Вообще-то, всегда есть опасение, что это может стать вашей памятью. Тогда вы не изменились: лишь резервуар вашей памяти становится все больше и больше. Ваш компьютер становится более информированным. А когда наступит реальная ситуация, вы забудете: тогда вы будете действовать через сознание, а не через память. Тогда вы забудете меня. Когда не будет реальной ситуации, и вы будете обсуждать что-то с людьми и спорить, вы вспомните.
Наблюдайте. Если то, что я говорю, становится в вас всего лишь памятью, то это хорошо для дискуссии, спора, дебатов, чтобы показать ваше знание другим людям, убедить их в том, что вы знаете, – вы знаете больше, чем кто-либо еще. Это будет полезным здесь, но в настоящей жизни... Если вы разговариваете о любви, вы сможете говорить, в большей степени исходя из памяти, из того, что я сказал вам.
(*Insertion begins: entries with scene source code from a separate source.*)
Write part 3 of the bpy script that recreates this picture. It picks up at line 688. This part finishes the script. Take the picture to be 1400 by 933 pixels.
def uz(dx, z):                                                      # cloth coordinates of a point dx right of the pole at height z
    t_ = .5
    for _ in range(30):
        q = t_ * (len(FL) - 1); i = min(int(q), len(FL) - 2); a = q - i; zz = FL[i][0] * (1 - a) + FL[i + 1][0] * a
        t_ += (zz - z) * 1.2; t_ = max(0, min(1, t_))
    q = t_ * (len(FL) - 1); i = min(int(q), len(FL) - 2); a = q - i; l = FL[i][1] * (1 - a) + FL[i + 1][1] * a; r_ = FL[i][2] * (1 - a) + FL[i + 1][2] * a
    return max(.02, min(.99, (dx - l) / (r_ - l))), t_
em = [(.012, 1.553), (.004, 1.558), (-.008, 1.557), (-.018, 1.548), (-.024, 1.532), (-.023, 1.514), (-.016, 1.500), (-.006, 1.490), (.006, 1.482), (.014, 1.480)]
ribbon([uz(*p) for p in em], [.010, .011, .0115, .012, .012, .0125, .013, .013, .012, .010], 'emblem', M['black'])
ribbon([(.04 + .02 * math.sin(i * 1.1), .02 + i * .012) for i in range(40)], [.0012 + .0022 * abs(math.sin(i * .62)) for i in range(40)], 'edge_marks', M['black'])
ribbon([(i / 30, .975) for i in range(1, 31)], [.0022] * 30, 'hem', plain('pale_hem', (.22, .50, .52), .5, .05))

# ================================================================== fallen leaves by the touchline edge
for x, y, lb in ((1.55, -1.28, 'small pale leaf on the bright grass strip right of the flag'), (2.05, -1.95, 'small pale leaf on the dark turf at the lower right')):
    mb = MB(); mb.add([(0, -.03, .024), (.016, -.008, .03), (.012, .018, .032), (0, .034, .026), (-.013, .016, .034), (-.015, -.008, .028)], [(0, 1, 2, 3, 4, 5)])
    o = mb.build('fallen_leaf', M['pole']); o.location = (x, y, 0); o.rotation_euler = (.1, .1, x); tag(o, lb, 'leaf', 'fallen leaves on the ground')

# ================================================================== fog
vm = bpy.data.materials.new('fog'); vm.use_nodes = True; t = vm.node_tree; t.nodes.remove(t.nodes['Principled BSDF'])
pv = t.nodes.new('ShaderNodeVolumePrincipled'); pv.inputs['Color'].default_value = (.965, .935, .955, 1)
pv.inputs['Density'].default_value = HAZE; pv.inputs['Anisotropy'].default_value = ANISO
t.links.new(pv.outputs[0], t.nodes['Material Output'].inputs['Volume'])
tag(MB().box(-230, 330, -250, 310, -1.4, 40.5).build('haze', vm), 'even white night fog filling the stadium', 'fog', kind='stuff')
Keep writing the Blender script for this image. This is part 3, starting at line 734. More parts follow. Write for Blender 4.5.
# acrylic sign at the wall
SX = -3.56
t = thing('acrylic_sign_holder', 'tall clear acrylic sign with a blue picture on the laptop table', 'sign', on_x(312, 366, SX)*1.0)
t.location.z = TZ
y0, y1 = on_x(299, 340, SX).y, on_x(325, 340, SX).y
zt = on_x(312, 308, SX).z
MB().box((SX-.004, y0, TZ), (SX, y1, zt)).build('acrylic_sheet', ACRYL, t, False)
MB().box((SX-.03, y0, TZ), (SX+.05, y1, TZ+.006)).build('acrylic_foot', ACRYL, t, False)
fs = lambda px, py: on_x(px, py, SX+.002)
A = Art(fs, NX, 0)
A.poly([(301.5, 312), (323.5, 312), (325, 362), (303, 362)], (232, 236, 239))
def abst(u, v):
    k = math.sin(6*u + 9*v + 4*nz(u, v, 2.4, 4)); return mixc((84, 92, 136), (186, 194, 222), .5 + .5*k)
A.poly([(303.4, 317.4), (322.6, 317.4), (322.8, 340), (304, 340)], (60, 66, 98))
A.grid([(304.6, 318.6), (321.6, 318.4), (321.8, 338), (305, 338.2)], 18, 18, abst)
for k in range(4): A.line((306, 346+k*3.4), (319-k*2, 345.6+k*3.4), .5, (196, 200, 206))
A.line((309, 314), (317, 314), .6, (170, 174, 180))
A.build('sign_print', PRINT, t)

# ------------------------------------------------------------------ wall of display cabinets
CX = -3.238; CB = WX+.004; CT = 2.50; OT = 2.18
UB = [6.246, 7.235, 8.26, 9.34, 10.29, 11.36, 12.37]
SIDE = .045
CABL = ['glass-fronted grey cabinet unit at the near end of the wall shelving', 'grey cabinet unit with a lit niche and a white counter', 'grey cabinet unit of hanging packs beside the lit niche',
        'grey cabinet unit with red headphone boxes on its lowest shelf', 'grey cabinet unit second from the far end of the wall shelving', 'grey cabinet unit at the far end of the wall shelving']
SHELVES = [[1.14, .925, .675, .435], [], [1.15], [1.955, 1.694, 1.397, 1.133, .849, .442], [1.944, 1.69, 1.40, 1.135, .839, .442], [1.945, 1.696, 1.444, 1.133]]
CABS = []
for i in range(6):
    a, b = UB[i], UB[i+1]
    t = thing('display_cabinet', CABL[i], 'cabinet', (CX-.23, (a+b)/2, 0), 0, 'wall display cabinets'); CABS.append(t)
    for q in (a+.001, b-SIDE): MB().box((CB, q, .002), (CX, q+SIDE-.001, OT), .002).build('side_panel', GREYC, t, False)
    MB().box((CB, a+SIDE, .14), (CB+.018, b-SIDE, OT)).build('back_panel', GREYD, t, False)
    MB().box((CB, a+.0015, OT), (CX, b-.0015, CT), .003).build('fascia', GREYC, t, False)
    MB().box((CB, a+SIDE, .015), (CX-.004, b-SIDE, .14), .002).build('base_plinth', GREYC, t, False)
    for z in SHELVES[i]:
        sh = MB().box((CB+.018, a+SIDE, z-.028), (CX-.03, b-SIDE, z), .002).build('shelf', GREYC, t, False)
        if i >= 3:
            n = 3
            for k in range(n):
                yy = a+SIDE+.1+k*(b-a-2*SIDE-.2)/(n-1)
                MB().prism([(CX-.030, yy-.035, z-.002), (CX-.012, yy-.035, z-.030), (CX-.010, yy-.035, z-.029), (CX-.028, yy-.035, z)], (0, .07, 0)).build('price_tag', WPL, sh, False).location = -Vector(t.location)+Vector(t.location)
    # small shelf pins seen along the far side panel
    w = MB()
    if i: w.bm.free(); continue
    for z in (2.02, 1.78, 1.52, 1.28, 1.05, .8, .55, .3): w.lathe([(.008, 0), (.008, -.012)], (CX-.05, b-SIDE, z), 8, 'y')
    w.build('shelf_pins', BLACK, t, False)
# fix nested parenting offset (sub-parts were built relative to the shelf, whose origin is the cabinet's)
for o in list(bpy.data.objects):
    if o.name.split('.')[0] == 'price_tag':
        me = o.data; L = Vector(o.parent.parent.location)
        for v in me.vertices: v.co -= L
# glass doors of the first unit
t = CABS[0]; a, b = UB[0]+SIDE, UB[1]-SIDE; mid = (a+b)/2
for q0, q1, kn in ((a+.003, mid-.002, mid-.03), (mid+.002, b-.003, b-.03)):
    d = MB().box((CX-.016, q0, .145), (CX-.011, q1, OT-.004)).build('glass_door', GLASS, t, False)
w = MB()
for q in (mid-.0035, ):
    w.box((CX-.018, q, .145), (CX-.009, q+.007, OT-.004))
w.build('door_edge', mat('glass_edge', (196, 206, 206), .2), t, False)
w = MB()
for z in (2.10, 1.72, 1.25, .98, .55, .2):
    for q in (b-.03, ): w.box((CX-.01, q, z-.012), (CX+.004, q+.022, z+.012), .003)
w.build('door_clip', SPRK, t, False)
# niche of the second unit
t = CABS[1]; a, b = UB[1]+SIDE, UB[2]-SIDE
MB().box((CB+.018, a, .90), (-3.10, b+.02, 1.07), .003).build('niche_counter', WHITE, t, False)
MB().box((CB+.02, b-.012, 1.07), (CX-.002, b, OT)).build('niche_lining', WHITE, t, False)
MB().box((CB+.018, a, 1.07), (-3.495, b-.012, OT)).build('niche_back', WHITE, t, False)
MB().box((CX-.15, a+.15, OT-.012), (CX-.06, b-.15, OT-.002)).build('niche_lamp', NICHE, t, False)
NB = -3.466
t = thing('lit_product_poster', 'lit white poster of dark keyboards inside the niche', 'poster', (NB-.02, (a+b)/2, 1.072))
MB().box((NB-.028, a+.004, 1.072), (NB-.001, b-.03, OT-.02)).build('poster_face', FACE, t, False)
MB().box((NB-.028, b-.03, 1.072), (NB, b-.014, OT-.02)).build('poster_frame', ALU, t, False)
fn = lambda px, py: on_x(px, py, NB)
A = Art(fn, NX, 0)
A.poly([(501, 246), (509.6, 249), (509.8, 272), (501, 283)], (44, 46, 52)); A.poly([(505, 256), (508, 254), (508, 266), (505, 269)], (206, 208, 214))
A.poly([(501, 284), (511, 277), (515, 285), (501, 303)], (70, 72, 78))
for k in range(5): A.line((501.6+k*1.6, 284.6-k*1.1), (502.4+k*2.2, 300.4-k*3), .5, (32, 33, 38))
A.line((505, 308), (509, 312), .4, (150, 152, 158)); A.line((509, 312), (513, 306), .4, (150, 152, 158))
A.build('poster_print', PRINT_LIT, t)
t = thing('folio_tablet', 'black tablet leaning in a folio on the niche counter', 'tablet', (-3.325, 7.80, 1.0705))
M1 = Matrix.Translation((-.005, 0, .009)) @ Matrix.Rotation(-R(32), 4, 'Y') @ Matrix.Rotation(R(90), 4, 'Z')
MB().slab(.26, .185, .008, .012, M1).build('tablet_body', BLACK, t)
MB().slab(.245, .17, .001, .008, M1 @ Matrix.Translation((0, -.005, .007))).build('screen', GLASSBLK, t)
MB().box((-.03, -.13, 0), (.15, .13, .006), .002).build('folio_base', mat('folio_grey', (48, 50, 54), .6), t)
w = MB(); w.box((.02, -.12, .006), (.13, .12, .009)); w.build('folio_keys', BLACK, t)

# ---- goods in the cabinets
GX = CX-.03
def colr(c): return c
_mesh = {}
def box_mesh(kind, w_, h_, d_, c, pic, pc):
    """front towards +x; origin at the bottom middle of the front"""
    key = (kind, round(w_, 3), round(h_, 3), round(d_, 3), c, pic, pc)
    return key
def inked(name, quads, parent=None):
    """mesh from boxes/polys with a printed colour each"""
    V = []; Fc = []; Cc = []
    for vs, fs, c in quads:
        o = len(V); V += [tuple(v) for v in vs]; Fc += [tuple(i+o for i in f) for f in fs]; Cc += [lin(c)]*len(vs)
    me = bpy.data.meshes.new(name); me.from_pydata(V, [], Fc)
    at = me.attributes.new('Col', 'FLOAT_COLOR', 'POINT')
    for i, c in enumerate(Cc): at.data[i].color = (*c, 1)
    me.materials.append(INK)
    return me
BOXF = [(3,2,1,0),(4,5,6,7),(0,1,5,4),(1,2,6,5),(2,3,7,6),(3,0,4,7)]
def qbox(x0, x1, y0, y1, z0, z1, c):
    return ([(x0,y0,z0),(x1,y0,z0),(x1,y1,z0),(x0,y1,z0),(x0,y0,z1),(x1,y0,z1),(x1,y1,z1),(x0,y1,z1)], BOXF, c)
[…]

Но когда возникнет реальная ситуация – вы влюблены, тогда вы будете действовать от себя, а не от того, что услышали, потому что никто не в силах пользоваться мертвой памятью, когда возникает реальная ситуация.
Я слышал анекдот:
Однажды один исследователь наткнулся в джунглях на племя каннибалов, которые как раз собирались приняться за свое любимое блюдо. Удивительно, глава племени отлично говорил по-английски. Когда исследователь спросил его, откуда он знает английский язык, вождь признался, что провел год в колледже, в США.
– Вы учились в колледже! – в ужасе воскликнул исследователь, – и вы все еще едите человеческую плоть?
– Ну да, ем, – признался вождь. Затем он добавил примиряющим тоном, – но теперь, конечно же, я пользуюсь ножом и вилкой.
Все вот так и будет. Если вы делаете меня лишь частью своей памяти, вы все также будете оставаться каннибалом, но в этот раз воспользуетесь ножом и вилкой. Это будет единственным отличием. Но если вы позволяете мне войти в самую сокровенную обитель вашего естества, иначе говоря, вы слушаете самозабвенно – а мое проникновение и есть самозабвенное слушание – то забудьте о компьютере и памяти: в том нет нужды.